Aprovecha que estamos para denunciar que hay unos cuantos haitianos que no pueden soportar: “Ellos no tienen un gobierno bueno que los pueda ayudar. Pero aquí trabajan y gastan su ‘cuarto’; y un haitiano dando machetazo a otro, no se puede. ¿Por qué? Porque son hermanos. Cuando la policía viene de noche, y si están buscando, puede pasar lo que pase, le das 20, 50 pesos y se van de una vez. Pero las cosas no pueden ser así, aquí necesitamos un alcalde”.

Al igual que en Jaramillo no tienen agua; solo los sanitarios que les construyó Oxfam. Compran agua de botellón para tomar y se bañan en un canal que pasa cerca del batey.

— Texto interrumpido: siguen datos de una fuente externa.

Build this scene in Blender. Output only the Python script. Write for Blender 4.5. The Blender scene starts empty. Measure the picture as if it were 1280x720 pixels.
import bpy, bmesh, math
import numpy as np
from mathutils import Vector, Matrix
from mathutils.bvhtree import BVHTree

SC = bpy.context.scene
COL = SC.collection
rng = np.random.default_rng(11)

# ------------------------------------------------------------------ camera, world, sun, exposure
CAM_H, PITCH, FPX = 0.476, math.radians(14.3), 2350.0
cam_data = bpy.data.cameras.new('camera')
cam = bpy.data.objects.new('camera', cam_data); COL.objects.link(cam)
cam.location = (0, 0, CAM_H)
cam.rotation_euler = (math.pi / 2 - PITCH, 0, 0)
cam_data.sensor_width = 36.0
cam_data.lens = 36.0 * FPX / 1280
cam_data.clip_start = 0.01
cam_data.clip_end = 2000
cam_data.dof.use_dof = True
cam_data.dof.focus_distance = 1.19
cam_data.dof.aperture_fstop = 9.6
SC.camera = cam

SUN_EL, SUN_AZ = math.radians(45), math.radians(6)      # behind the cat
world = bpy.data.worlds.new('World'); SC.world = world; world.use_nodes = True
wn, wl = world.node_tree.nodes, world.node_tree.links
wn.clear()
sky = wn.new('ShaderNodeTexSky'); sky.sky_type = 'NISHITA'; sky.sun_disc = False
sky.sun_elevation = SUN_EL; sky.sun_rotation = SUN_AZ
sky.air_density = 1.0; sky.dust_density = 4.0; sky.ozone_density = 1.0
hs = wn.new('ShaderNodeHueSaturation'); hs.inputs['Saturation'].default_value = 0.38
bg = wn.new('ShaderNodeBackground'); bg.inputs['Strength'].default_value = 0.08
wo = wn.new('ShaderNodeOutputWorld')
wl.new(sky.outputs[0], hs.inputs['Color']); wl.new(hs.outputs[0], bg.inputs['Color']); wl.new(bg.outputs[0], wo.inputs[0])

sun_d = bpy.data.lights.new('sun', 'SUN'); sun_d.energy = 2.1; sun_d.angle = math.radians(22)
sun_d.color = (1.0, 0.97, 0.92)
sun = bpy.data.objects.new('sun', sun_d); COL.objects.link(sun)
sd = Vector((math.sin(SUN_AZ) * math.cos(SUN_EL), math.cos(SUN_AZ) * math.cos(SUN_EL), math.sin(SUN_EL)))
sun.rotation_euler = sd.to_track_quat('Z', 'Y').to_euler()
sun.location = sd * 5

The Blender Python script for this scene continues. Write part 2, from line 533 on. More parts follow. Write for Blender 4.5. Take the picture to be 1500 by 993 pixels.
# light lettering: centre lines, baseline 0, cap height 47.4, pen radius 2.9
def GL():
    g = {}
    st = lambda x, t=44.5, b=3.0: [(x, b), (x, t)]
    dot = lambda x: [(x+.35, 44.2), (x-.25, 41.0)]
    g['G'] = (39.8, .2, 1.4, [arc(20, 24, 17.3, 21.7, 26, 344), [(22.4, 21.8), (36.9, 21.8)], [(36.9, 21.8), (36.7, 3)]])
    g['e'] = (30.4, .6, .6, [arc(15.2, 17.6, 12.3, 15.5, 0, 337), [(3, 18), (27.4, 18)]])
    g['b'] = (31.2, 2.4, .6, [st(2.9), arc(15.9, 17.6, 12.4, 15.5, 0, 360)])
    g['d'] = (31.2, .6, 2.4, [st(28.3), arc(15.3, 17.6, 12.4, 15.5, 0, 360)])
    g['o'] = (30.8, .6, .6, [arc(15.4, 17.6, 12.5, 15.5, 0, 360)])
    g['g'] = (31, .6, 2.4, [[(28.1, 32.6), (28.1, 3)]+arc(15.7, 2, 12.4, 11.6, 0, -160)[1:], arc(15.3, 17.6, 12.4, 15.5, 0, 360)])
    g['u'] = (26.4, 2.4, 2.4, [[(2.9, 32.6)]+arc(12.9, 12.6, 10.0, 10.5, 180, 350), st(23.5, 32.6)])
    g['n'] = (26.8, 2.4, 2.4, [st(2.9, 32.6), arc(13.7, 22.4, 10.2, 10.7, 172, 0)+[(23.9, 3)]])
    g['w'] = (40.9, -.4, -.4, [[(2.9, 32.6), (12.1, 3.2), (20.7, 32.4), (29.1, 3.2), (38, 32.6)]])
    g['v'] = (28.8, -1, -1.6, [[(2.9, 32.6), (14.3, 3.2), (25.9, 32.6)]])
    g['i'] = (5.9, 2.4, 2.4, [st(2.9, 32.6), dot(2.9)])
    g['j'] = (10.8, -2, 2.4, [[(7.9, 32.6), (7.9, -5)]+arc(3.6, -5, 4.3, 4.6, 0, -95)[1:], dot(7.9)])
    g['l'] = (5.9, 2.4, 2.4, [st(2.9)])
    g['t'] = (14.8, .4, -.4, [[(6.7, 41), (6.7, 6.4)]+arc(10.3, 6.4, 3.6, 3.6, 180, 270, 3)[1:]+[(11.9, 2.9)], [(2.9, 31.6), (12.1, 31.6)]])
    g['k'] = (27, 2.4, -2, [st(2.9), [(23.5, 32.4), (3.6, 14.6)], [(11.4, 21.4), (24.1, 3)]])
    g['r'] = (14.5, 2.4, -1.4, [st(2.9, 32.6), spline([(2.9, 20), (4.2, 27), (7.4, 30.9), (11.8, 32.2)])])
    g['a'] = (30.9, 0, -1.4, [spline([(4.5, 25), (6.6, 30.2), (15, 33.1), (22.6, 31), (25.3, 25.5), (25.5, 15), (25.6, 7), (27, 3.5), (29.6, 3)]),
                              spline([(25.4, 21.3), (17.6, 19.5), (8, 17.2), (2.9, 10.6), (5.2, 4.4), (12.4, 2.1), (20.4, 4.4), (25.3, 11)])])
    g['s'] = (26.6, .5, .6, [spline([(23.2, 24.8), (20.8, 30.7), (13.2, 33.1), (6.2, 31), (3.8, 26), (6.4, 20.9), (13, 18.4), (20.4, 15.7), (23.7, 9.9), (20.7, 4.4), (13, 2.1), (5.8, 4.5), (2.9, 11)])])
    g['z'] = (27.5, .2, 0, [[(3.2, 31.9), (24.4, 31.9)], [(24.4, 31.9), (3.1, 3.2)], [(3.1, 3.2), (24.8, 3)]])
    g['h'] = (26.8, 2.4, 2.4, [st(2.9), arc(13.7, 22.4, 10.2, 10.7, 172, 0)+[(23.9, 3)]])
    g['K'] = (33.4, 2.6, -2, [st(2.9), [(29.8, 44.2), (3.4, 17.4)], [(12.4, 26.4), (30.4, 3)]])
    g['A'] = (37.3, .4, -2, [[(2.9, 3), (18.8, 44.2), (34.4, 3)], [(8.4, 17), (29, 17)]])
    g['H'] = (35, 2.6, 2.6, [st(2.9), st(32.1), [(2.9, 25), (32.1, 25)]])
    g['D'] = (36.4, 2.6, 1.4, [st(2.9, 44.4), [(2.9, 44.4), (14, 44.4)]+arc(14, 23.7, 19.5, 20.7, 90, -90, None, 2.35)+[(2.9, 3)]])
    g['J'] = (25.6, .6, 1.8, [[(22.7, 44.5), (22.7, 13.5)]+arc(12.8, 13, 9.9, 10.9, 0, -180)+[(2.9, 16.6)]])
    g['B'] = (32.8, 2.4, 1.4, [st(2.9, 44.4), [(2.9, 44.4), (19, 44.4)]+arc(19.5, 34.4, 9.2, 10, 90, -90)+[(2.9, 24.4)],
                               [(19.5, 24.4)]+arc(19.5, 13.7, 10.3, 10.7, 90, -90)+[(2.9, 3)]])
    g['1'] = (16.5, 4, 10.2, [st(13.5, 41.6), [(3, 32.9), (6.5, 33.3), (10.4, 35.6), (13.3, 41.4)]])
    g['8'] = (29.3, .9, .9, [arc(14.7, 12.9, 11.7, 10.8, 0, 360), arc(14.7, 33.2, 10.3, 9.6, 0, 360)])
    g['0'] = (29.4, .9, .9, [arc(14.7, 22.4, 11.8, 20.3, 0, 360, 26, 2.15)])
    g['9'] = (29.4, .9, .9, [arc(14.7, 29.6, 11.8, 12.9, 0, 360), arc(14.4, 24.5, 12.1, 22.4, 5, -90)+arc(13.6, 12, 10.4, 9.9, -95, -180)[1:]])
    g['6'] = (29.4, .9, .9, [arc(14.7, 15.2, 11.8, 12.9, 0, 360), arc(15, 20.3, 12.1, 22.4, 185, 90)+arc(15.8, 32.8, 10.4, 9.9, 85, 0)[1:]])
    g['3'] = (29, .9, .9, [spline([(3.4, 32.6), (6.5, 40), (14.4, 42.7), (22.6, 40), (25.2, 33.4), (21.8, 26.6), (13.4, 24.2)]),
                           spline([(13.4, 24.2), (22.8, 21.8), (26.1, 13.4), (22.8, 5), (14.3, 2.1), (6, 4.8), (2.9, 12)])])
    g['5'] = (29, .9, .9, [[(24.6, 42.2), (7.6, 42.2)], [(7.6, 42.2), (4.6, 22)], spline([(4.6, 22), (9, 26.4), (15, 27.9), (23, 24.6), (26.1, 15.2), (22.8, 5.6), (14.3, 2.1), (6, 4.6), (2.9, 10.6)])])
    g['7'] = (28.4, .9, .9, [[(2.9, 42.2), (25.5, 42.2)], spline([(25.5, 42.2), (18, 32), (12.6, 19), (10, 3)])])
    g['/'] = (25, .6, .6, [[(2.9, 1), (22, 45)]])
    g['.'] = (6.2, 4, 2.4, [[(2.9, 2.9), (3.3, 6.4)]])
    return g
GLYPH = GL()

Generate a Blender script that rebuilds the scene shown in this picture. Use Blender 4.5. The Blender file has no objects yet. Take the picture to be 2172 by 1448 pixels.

En una de las crecidas del río durante las lluvias en el 2004, se comenzaron a ir los dominicanos que vivían en Juliana: “Aquí los dominicanos siempre vienen a cobrar su dinero mensual (de las casas) y se van”. Se refiere a los que vivían allí antes que ellos, que ahora se valen de las viviendas que quedan en el batey como un usufructo.

La posición del Sol nos urge a partir. Nos alejamos de Jaramillo con el peso del calor y las miradas sobre los hombros. Dejamos a nuestro guía en Juliana y buscamos a Manesi, pero no había llegado. Pensamos esperarlo pero tenemos que irnos. Debemos llegar a Dajabón para el cierre de la frontera.